GIVEN the sharp uptake in the amount of green bonds issued worldwide, a ranking official of the Philippine securities regulator encouraged more of its issuers in the country to take advantage of the situation, especially with the upcoming local implementation of the standards set by the ten member-states of the Association of Southeast Asian Nations (Asean) next month.
“We are not a stranger to the issuance of [green bonds]. We are already doing it. We just need to introduce ourselves or reintroduce ourselves to the international financial community once again under a set of guidelines that are internationally accepted in order to tap that $36-trillion market,” said Securities and Exchange Commission Commissioner Ephyro Luis Amatong in his speech during the Green Financing Forum held at a hotel in Makati City on Wednesday.

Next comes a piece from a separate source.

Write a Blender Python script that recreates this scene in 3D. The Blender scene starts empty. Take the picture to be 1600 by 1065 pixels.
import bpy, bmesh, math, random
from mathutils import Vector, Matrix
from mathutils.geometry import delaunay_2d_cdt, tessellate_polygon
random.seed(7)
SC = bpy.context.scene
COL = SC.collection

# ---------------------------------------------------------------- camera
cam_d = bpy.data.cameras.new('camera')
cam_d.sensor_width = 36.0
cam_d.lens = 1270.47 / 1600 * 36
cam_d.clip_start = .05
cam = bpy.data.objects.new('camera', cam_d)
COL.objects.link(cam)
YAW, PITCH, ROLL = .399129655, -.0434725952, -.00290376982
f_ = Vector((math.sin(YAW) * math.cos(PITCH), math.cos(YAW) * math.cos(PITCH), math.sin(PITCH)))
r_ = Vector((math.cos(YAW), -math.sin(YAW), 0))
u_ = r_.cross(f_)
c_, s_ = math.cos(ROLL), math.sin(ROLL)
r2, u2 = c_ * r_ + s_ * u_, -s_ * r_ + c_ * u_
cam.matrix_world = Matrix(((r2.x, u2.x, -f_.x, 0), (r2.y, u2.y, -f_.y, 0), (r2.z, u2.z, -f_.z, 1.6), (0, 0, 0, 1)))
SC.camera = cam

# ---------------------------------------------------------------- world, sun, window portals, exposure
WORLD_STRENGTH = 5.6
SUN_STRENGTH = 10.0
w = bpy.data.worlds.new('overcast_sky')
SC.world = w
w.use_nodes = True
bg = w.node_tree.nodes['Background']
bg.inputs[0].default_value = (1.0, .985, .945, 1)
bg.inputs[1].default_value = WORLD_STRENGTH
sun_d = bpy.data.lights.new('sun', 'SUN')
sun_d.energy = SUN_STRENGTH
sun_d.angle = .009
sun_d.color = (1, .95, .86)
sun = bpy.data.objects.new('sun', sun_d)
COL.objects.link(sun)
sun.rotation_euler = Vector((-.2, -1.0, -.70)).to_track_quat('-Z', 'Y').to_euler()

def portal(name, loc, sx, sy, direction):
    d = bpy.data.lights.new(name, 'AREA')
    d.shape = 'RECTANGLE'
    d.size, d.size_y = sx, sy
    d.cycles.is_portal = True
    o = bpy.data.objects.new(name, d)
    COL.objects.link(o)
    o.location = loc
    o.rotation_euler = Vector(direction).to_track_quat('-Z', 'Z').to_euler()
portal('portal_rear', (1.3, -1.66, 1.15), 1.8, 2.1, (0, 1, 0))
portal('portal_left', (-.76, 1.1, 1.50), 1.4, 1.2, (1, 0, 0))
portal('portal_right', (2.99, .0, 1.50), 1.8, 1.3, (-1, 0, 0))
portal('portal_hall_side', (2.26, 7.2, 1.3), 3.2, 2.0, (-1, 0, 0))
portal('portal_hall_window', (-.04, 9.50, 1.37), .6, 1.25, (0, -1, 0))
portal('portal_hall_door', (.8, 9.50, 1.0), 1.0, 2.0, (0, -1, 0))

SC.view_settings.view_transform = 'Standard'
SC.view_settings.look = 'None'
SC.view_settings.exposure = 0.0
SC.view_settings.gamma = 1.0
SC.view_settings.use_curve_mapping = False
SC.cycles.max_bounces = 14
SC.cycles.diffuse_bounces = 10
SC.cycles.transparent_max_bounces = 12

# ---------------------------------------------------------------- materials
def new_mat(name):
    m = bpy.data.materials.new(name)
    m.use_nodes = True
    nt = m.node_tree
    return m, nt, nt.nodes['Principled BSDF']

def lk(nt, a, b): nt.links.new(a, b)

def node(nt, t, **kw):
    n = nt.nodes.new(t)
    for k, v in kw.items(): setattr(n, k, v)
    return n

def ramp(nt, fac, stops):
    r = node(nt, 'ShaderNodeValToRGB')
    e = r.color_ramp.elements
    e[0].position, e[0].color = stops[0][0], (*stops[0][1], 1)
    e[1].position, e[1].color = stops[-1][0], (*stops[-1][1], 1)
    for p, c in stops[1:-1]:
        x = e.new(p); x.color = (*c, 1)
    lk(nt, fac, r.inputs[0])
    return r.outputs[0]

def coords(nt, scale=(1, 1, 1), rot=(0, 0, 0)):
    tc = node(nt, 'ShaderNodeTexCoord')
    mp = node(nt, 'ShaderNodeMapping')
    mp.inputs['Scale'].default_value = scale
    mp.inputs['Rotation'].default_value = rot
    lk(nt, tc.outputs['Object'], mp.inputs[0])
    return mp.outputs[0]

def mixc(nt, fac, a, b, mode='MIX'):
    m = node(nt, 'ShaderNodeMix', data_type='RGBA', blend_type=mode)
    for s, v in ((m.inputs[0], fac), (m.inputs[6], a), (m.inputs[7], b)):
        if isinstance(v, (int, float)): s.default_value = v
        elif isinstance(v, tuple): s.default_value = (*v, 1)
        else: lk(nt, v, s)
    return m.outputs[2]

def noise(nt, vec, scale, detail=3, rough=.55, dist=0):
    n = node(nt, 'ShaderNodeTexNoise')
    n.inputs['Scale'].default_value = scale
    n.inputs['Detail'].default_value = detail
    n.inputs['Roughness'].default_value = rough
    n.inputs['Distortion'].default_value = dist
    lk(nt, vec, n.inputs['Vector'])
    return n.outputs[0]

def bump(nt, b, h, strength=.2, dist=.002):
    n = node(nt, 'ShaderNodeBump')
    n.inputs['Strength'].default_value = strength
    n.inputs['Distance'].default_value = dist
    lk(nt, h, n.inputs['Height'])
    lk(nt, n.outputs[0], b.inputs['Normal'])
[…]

According to Amatong, investors not only in Europe and North America, but also in Asia, mainly in Japan and China, are mandating investment in green bonds.

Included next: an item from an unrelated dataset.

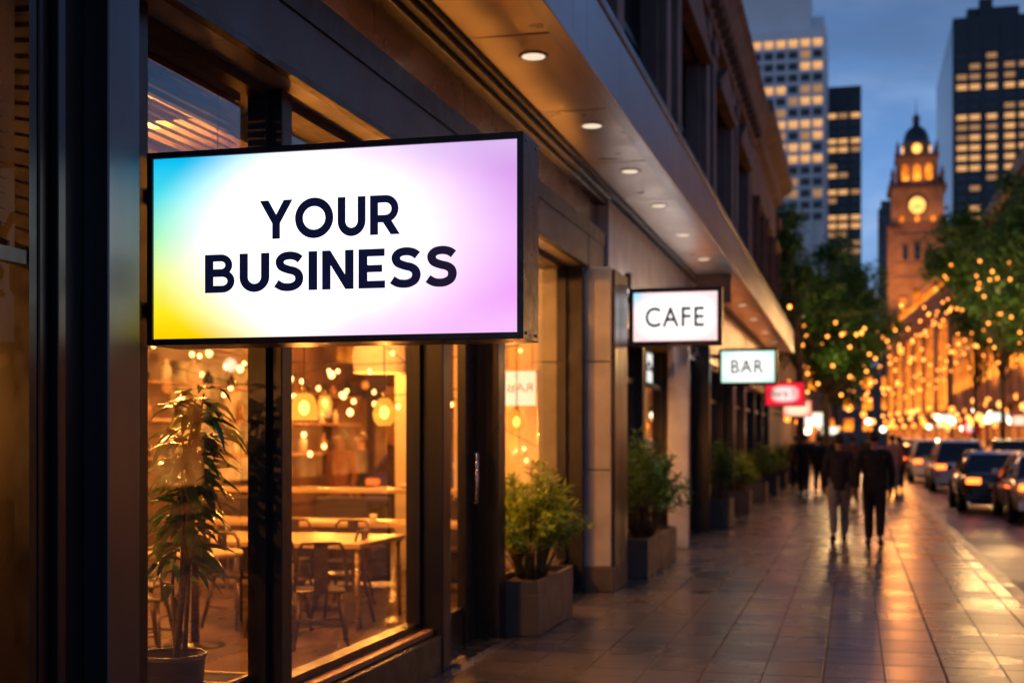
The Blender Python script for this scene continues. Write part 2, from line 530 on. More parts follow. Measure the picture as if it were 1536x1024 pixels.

He cited Amundi and International Finance Corp.’s initiative to put up a fund of $2 billion to invest in green and emerging markets, including the Philippines.
“So the point I’m trying to make is that investors are putting their money behind green,” he emphasized. “The money is very, very real. And the demand coming from the Asean is also very real.”
Economic prospects in the region is upbeat. Based on the estimates of the World Bank, the Asian Development Bank and the International Renewable Energy Agency, economies in Southeast Asia are expected to grow at 5.2 percent between 2016 and 2020.
Infrastructure investment needs for the whole Asean, on the other hand, are approximated at $470 billion.
On the energy segment, there is a requirement of an additional $290 billion between 2016 and 2025. In the Philippines alone, around $30-billion fundings are needed over that time frame.
“Because we have a ‘Build, Build, Build’ program, infrastructure is something that we want to promote and something that we need to drive the economy going forward. And that infrastructure could easily be green [and] should be green. Mass transport, green housing, green buildings, renewable energy and a host of other investments could be green,” Amatong said.
Regionally, it is fortunate that there is a concerted effort to match the demand and supply of investment opportunities through the Asean Green Bond Standards (AGBS). It came into being so as to provide guidance to issuers, fund the projects and give assurance to investors that the projects are green.
The newest economic block had partnered with the International Capital Market Association to come up with this one set of common standards and assurance of consistency for both investors and issuers. The AGBS demonstrates Asean’s commitment to globally recognized Green Bond Principles created by ICMA.
“The Asean Green Bond Standards are intended to enhance transparency, consistency and uniformity throughout the 10 countries, and highlight the potential of the Asean region. We want to attract that capital into the region, and for my purpose, specifically to the Philippine,” the SEC commissioner said.
“We want it to make sure that the guidance we are putting out in the Asean is closely aligned with international expectations of what constitutes a green bond,” he added.
In this regional strategy, Amatong said the standards are also aimed at making investors think of the “Asean Green” as a specific investment asset class.
To qualify in the AGBS, there needs to be an Asean connection. The issuers from the region or the use of proceeds are for a project in the Asean, he explained.
What makes the AGBS different is that instead of coming up with a very definitive list, or what Europe is embarking on now which is a taxonomy of acceptable green projects, they have a negative list in order to keep things open and flexible.